By Marie Mannes
STOCKHOLM, Feb 9 (Reuters) – Volvo Cars’ (VOLCARb.ST) top executive said on Thursday that the Swedish automaker has no intention of cutting its electric vehicle (EV) prices despite a similar move by market leader Tesla (TSLA.O) that has put pressure on others to follow suit.
Speaking after the Swedish carmaker posted a lower fourth-quarter profit, Chief Executive Jim Rowan said there was no need to cut prices because demand for Volvo’s cars remain high and the company has a solid order backlog for its full EVs.
“We don’t see (price cuts) at this point in time,” Rowan told Reuters. “Demand for our (battery electric vehicles) is the highest that we’ve ever seen, the backlog for that as well.”
“We don’t have any intention to reduce pricing.”
Companies focused exclusively on EVs – including Polestar , which is owned by Volvo Cars and its majority owner Chinese automotive group Geely Holding (0175.HK) – were also seen as more affected than those with a mixed range.
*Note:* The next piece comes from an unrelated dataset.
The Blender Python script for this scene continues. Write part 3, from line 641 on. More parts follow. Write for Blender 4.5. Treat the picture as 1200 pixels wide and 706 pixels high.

German automaker BMW (BMWG.DE) however has raised the retail price for some models it sells in China because of higher raw material and logistics costs.
Henrik Fisker, CEO of U.S. EV maker Fisker (FSR.N), told Reuters he also has no plans to lower prices, arguing that the EV startup’s cars were already competitively priced.
“I think we already priced our cars well,” Fisker said, adding that the carmaker hadn’t changed the price of its cars since 2020, while rivals had raised prices several times.
The Financial Times reported on Thursday that other carmakers such as Volkswagen, Hyundai, Kia and General Motors would also not slash prices.
Aside from car makers, suppliers are worried they may be forced to cut prices to keep up with Tesla.
Despite the price cuts, some suppliers say they have seen no EV production surge so far.